A era das empresas com olhar social ficou para trás. Olhar já não é mais suficiente. É necessário ter atitude. Reportes, manifestos e palavras podiam funcionar há 20 anos. Não mais.
Empresas precisam assumir responsabilidades e agir. A estas, de fato cabe a qualificação de ESG-raiz.
Temos um problema social de enorme proporção. Mulheres não têm as mesmas oportunidades que homens. Pretos não têm as mesmas oportunidades que brancos. LGBTQIA+ não têm as mesmas oportunidades que héteros.

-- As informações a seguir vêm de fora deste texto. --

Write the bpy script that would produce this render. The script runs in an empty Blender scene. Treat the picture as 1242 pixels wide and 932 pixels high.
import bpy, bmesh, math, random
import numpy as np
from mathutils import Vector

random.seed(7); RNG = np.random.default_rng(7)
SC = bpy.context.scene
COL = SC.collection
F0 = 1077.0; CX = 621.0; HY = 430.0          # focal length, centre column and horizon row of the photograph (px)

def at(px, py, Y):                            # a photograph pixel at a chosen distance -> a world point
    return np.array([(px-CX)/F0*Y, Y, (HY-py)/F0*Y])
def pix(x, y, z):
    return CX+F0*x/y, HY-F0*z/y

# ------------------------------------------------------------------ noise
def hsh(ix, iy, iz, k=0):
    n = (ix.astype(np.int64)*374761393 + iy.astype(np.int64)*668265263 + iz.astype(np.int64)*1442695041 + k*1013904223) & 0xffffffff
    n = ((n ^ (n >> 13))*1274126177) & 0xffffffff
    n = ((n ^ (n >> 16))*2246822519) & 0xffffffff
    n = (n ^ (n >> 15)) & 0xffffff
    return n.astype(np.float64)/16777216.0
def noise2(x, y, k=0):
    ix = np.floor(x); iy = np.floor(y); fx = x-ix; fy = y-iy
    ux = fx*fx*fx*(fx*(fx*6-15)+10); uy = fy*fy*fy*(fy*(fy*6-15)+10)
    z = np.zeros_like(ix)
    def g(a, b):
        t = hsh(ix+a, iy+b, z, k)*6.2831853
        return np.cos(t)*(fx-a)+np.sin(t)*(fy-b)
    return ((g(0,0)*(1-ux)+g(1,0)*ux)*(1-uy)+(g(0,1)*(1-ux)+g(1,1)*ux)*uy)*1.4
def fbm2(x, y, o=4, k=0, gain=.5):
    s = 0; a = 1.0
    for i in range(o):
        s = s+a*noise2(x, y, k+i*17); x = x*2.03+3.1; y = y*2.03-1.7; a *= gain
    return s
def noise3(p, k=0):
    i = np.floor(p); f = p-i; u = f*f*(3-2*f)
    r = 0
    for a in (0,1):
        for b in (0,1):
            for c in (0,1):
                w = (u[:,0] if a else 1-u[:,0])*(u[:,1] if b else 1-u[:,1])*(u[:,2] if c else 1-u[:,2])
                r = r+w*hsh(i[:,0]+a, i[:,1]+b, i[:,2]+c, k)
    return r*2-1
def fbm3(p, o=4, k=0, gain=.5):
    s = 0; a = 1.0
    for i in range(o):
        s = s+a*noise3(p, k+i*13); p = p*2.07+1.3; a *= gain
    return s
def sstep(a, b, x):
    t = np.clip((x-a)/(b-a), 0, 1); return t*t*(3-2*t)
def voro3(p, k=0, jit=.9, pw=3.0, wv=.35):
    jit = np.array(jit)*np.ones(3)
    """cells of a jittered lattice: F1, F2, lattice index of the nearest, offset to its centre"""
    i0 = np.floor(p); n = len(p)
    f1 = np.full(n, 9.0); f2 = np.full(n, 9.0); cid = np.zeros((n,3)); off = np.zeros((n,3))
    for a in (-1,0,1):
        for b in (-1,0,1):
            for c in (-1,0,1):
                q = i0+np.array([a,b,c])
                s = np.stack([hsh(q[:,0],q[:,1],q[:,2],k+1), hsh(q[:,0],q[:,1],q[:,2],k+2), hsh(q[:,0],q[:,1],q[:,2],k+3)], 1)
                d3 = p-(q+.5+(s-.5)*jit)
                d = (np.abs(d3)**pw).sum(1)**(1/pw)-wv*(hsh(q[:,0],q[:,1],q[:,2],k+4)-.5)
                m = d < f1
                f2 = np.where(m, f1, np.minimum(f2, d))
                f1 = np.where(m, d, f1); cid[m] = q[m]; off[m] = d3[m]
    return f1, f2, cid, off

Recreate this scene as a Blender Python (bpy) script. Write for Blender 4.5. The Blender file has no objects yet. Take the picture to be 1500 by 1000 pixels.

Transexuais não têm as mesmas oportunidades que pessoas cis. Refugiados não têm as mesmas oportunidades que brasileiros. Pessoas com deficiência física não têm as mesmas oportunidades que os que se movimentam, enxergam ou escutam bem.
Se pensarmos no longo prazo, pouco efetiva é uma política de cotas ou um “esforço” para promover a inclusão à fórceps.
A solução sustentável passa por investir pesadamente na educação dos “excluídos” e “invisíveis”, ao mesmo tempo em que são assumidos compromissos relevantes de longo prazo para a reversão da situação.
Do meu lugar de fala (homem, branco, hétero, financeiramente estável), seria cômodo demais apenas se indignar e seguir meu caminho. Da mesma forma, empresas genuinamente comprometidas com ESG deveriam sair do “mimimi” e partir para ação.
Nós, investidores, consumidores e cidadãos, estamos finalmente vigilantes.